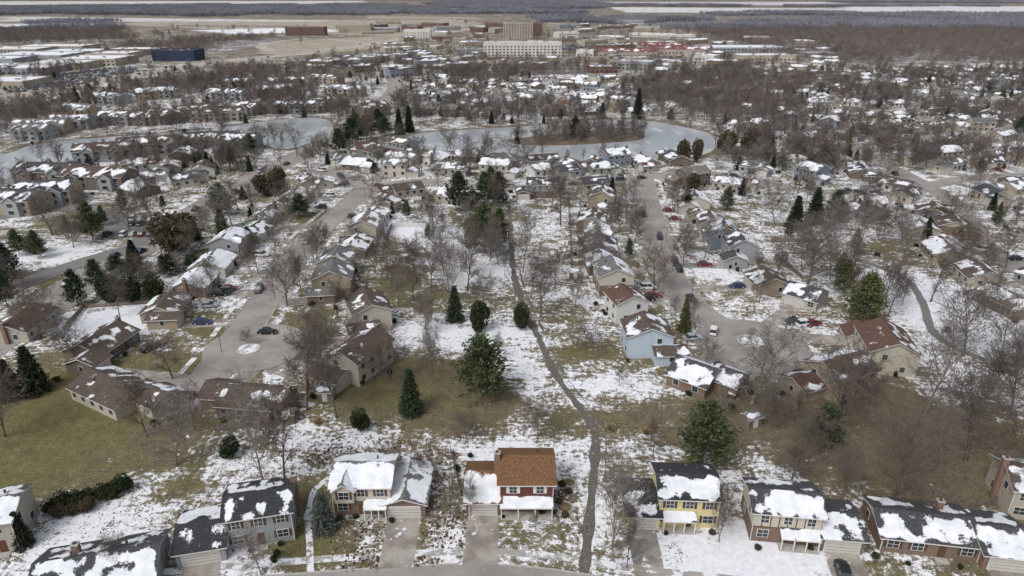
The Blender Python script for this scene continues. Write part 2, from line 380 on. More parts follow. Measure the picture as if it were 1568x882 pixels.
for i in range(len(ISL)):
    a,b=ISL[i],ISL[(i+1)%len(ISL)]; q=lambda p,k,z:(cx+(p[0]-cx)*k,cy+(p[1]-cy)*k,z)
    mb.add([q(a,1,0),q(b,1,0),q(b,.85,.6),q(a,.85,.6)],ISM); mb.add([q(a,.85,.6),q(b,.85,.6),(cx,cy,1.1)],ISM)
ob('pond_island',mb.mesh('pond_island'))
strip('footpath',PATH,1.6,.020,PATHM,.6); strip('footpath',PATH2,1.6,.024,PATHS,.8); strip('footpath',PATH3,2.0,.022,ASPH,.3); strip('footpath',PATH4,1.0,.02,PATHS,.3)
strip('tyre_track',offs(PATH[14:78],-1.9),.35,.016,PATHM,.5)

# ---------------------------------------------------------------- houses
HOCC=[]
def occupied(x,y,r):
    for a,b,c in HOCC:
        if (a-x)**2+(b-y)**2<(c+r)**2: return True
    return False
def slope(B,e0,e1,r1,r0,res,mat,cov,seed,trim):
    e0,e1,r1,r0=[Vector(p) for p in (e0,e1,r1,r0)]
    L=(e1-e0).length; D=(r0-e0).length; nu=max(1,int(L/res)); nv=max(1,int(D/res))
    if nu*nv>1: nu=max(nu,2); nv=max(nv,3)
    g=[]
    for j in range(nv+1):
        for i in range(nu+1):
            u,v=i/nu,j/nv; p=e0.lerp(e1,u).lerp(r0.lerp(r1,u),v)
            q=cov
            if cov>-1:
                q+= .40*noise.noise(Vector((u*L/3.2+seed,v*D/2.2,seed*1.7)))+.22*noise.noise(Vector((u*L/1.0+seed,v*D/2.5,seed*.7)))
                q-= .28*max(0,(v-.78)/.22)+ .16*max(0,1-v*D/.7)+.22*max(0,1-min(u,1-u)*L/.8)
            g.append((tuple(p),q))
    i0=len(B.v)
    for p,q in g: B.v.append(p); B.s.append(q)
    for j in range(nv):
        for i in range(nu):
            a=i0+j*(nu+1)+i; B.f.append((a,a+1,a+nu+2,a+nu+1)); B.m.append(mat)
    dz=Vector((0,0,-.2))
    for a,b in ((e0,e1),(e1,r1),(r0,e0)): B.add([tuple(a+dz),tuple(b+dz),tuple(b),tuple(a)],trim)
    B.add([tuple(e0+dz),tuple(r0+dz),tuple(r1+dz),tuple(e1+dz)],trim)
def section(W,B,x0,x1,y0,y1,h,axis,pitch,covs,res,wall,roof,seed,trim=None,z0=0,o=.45,low=None):
    trim=trim or TRIM
    t=(lambda x,y,z:(x,y,z)) if axis=='x' else (lambda x,y,z:(y,x,z))
    if axis=='y': x0,x1,y0,y1=y0,y1,x0,x1
    yc=(y0+y1)/2; rise=(y1-y0)/2*pitch
    c=[(x0,y0),(x1,y0),(x1,y1),(x0,y1)]
    for k in range(4):
        p,q=c[k],c[(k+1)%4]
        if low and h>4:
            W.add([t(*p,z0),t(*q,z0),t(*q,2.75),t(*p,2.75)],low); W.add([t(*p,2.75),t(*q,2.75),t(*q,h),t(*p,h)],wall)
        else: W.add([t(*p,z0),t(*q,z0),t(*q,h),t(*p,h)],low or wall)
    for x in (x0,x1): W.add([t(x,y0,h),t(x,y1,h),t(x,yc,h+rise)],wall)
    k=.13; ze=h-o*pitch+k; zr=h+rise+k
    slope(B,t(x0-o,y0-o,ze),t(x1+o,y0-o,ze),t(x1+o,yc,zr),t(x0-o,yc,zr),res,roof,covs[0],seed,trim)
    slope(B,t(x1+o,y1+o,ze),t(x0-o,y1+o,ze),t(x0-o,yc,zr),t(x1+o,yc,zr),res,roof,covs[1],seed+9,trim)
    return h+rise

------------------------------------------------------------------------

• **SET PROBLEM**: Without the pictures, output the full listing exactly as it stands.

• **WRITTEN SOLUTION**:
The Blender Python script for this scene continues. Write part 2, from line 380 on. More parts follow. Measure the picture as if it were 1568x882 pixels.
for i in range(len(ISL)):
    a,b=ISL[i],ISL[(i+1)%len(ISL)]; q=lambda p,k,z:(cx+(p[0]-cx)*k,cy+(p[1]-cy)*k,z)
    mb.add([q(a,1,0),q(b,1,0),q(b,.85,.6),q(a,.85,.6)],ISM); mb.add([q(a,.85,.6),q(b,.85,.6),(cx,cy,1.1)],ISM)
ob('pond_island',mb.mesh('pond_island'))
strip('footpath',PATH,1.6,.020,PATHM,.6); strip('footpath',PATH2,1.6,.024,PATHS,.8); strip('footpath',PATH3,2.0,.022,ASPH,.3); strip('footpath',PATH4,1.0,.02,PATHS,.3)
strip('tyre_track',offs(PATH[14:78],-1.9),.35,.016,PATHM,.5)

# ---------------------------------------------------------------- houses
HOCC=[]
def occupied(x,y,r):
    for a,b,c in HOCC:
        if (a-x)**2+(b-y)**2<(c+r)**2: return True
    return False
def slope(B,e0,e1,r1,r0,res,mat,cov,seed,trim):
    e0,e1,r1,r0=[Vector(p) for p in (e0,e1,r1,r0)]
    L=(e1-e0).length; D=(r0-e0).length; nu=max(1,int(L/res)); nv=max(1,int(D/res))
    if nu*nv>1: nu=max(nu,2); nv=max(nv,3)
    g=[]
    for j in range(nv+1):
        for i in range(nu+1):
            u,v=i/nu,j/nv; p=e0.lerp(e1,u).lerp(r0.lerp(r1,u),v)
            q=cov
            if cov>-1:
                q+= .40*noise.noise(Vector((u*L/3.2+seed,v*D/2.2,seed*1.7)))+.22*noise.noise(Vector((u*L/1.0+seed,v*D/2.5,seed*.7)))
                q-= .28*max(0,(v-.78)/.22)+ .16*max(0,1-v*D/.7)+.22*max(0,1-min(u,1-u)*L/.8)
            g.append((tuple(p),q))
    i0=len(B.v)
    for p,q in g: B.v.append(p); B.s.append(q)
    for j in range(nv):
        for i in range(nu):
            a=i0+j*(nu+1)+i; B.f.append((a,a+1,a+nu+2,a+nu+1)); B.m.append(mat)
    dz=Vector((0,0,-.2))
    for a,b in ((e0,e1),(e1,r1),(r0,e0)): B.add([tuple(a+dz),tuple(b+dz),tuple(b),tuple(a)],trim)
    B.add([tuple(e0+dz),tuple(r0+dz),tuple(r1+dz),tuple(e1+dz)],trim)
def section(W,B,x0,x1,y0,y1,h,axis,pitch,covs,res,wall,roof,seed,trim=None,z0=0,o=.45,low=None):
    trim=trim or TRIM
    t=(lambda x,y,z:(x,y,z)) if axis=='x' else (lambda x,y,z:(y,x,z))
    if axis=='y': x0,x1,y0,y1=y0,y1,x0,x1
    yc=(y0+y1)/2; rise=(y1-y0)/2*pitch
    c=[(x0,y0),(x1,y0),(x1,y1),(x0,y1)]
    for k in range(4):
        p,q=c[k],c[(k+1)%4]
        if low and h>4:
            W.add([t(*p,z0),t(*q,z0),t(*q,2.75),t(*p,2.75)],low); W.add([t(*p,2.75),t(*q,2.75),t(*q,h),t(*p,h)],wall)
        else: W.add([t(*p,z0),t(*q,z0),t(*q,h),t(*p,h)],low or wall)
    for x in (x0,x1): W.add([t(x,y0,h),t(x,y1,h),t(x,yc,h+rise)],wall)
    k=.13; ze=h-o*pitch+k; zr=h+rise+k
    slope(B,t(x0-o,y0-o,ze),t(x1+o,y0-o,ze),t(x1+o,yc,zr),t(x0-o,yc,zr),res,roof,covs[0],seed,trim)
    slope(B,t(x1+o,y1+o,ze),t(x0-o,y1+o,ze),t(x0-o,yc,zr),t(x1+o,yc,zr),res,roof,covs[1],seed+9,trim)
    return h+rise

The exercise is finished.